====== Information supplied ======

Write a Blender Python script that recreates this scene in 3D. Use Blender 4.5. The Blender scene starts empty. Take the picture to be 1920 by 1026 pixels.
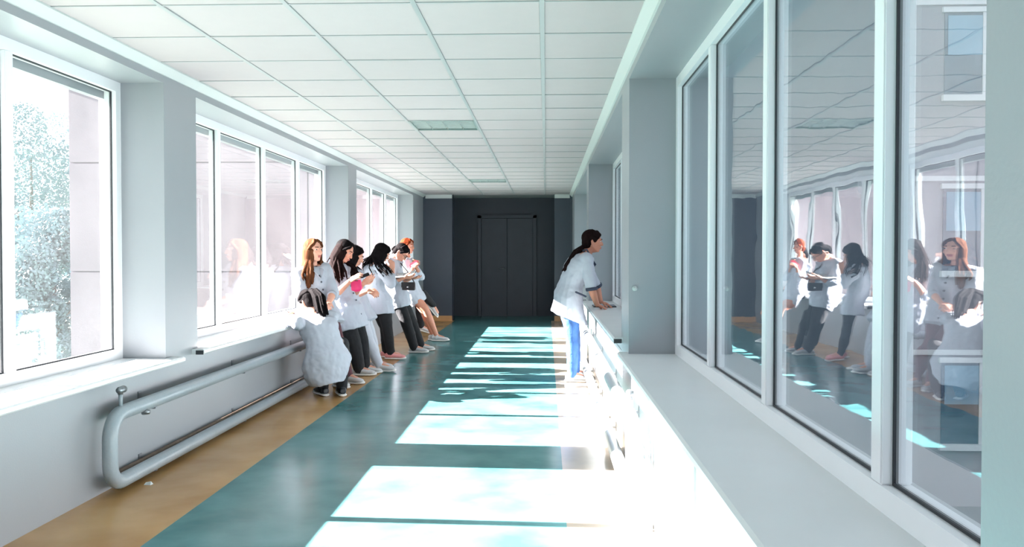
import bpy, bmesh, math, random
from mathutils import Vector, Matrix, noise
random.seed(7)
S = bpy.context.scene
COL = S.collection
V = Vector
# ------------------------------------------------------------------ camera, sky, sun, exposure
F_PX, CX, CY = 1656.0, 960.0, 513.0
CAM_Z = 1.29
YAW, PITCH = math.radians(2.2), math.radians(1.21)
cam = bpy.data.cameras.new('camera'); camo = bpy.data.objects.new('camera', cam); COL.objects.link(camo)
cam.sensor_width = 36.0; cam.lens = 36.0 * F_PX / 1920.0; cam.clip_start = 0.02; cam.clip_end = 600
camo.location = (0, 0, CAM_Z)
camo.rotation_euler = (math.radians(90) - PITCH, 0, YAW)
S.camera = camo
RCAM = camo.rotation_euler.to_matrix()

SUN_SLOPE = 0.50          # drop per metre travelled towards +X
SUN_DY = -0.045
SUN_POWER = 44.0
SKY_COL, SKY_POWER = (0.84, 0.91, 1.0), 0.85
EXPOSURE = 1.58

w = bpy.data.worlds.new('sky'); S.world = w; w.use_nodes = True
bgn = w.node_tree.nodes['Background']; bgn.inputs[0].default_value = (*SKY_COL, 1); bgn.inputs[1].default_value = SKY_POWER
sun = bpy.data.lights.new('sun', 'SUN'); suno = bpy.data.objects.new('sun', sun); COL.objects.link(suno)
sun.energy = SUN_POWER; sun.angle = math.radians(0.55); sun.color = (1.0, 0.915, 0.885)
suno.rotation_euler = V((1, SUN_DY, -SUN_SLOPE)).to_track_quat('-Z', 'Y').to_euler()
suno.location = (-20, 8, 12)
S.view_settings.view_transform = 'Standard'; S.view_settings.look = 'None'
S.view_settings.exposure = EXPOSURE; S.view_settings.gamma = 1.0; S.view_settings.use_curve_mapping = False
S.cycles.use_denoising = True
S.cycles.max_bounces = 12; S.cycles.diffuse_bounces = 6; S.cycles.glossy_bounces = 5
S.cycles.transparent_max_bounces = 24; S.cycles.sample_clamp_indirect = 8.0
S.cycles.caustics_reflective = False; S.cycles.caustics_refractive = False

# ------------------------------------------------------------------ helpers
def at(px, py, Y):
    d = RCAM @ V(((px - CX) / F_PX, -(py - CY) / F_PX, -1.0))
    return V((0, 0, CAM_Z)) + d * (Y / d.y)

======

### Given request
Give all the lines above again, character for character, without pictures.

### Reply
Write a Blender Python script that recreates this scene in 3D. Use Blender 4.5. The Blender scene starts empty. Take the picture to be 1920 by 1026 pixels.
import bpy, bmesh, math, random
from mathutils import Vector, Matrix, noise
random.seed(7)
S = bpy.context.scene
COL = S.collection
V = Vector
# ------------------------------------------------------------------ camera, sky, sun, exposure
F_PX, CX, CY = 1656.0, 960.0, 513.0
CAM_Z = 1.29
YAW, PITCH = math.radians(2.2), math.radians(1.21)
cam = bpy.data.cameras.new('camera'); camo = bpy.data.objects.new('camera', cam); COL.objects.link(camo)
cam.sensor_width = 36.0; cam.lens = 36.0 * F_PX / 1920.0; cam.clip_start = 0.02; cam.clip_end = 600
camo.location = (0, 0, CAM_Z)
camo.rotation_euler = (math.radians(90) - PITCH, 0, YAW)
S.camera = camo
RCAM = camo.rotation_euler.to_matrix()

SUN_SLOPE = 0.50          # drop per metre travelled towards +X
SUN_DY = -0.045
SUN_POWER = 44.0
SKY_COL, SKY_POWER = (0.84, 0.91, 1.0), 0.85
EXPOSURE = 1.58

w = bpy.data.worlds.new('sky'); S.world = w; w.use_nodes = True
bgn = w.node_tree.nodes['Background']; bgn.inputs[0].default_value = (*SKY_COL, 1); bgn.inputs[1].default_value = SKY_POWER
sun = bpy.data.lights.new('sun', 'SUN'); suno = bpy.data.objects.new('sun', sun); COL.objects.link(suno)
sun.energy = SUN_POWER; sun.angle = math.radians(0.55); sun.color = (1.0, 0.915, 0.885)
suno.rotation_euler = V((1, SUN_DY, -SUN_SLOPE)).to_track_quat('-Z', 'Y').to_euler()
suno.location = (-20, 8, 12)
S.view_settings.view_transform = 'Standard'; S.view_settings.look = 'None'
S.view_settings.exposure = EXPOSURE; S.view_settings.gamma = 1.0; S.view_settings.use_curve_mapping = False
S.cycles.use_denoising = True
S.cycles.max_bounces = 12; S.cycles.diffuse_bounces = 6; S.cycles.glossy_bounces = 5
S.cycles.transparent_max_bounces = 24; S.cycles.sample_clamp_indirect = 8.0
S.cycles.caustics_reflective = False; S.cycles.caustics_refractive = False

# ------------------------------------------------------------------ helpers
def at(px, py, Y):
    d = RCAM @ V(((px - CX) / F_PX, -(py - CY) / F_PX, -1.0))
    return V((0, 0, CAM_Z)) + d * (Y / d.y)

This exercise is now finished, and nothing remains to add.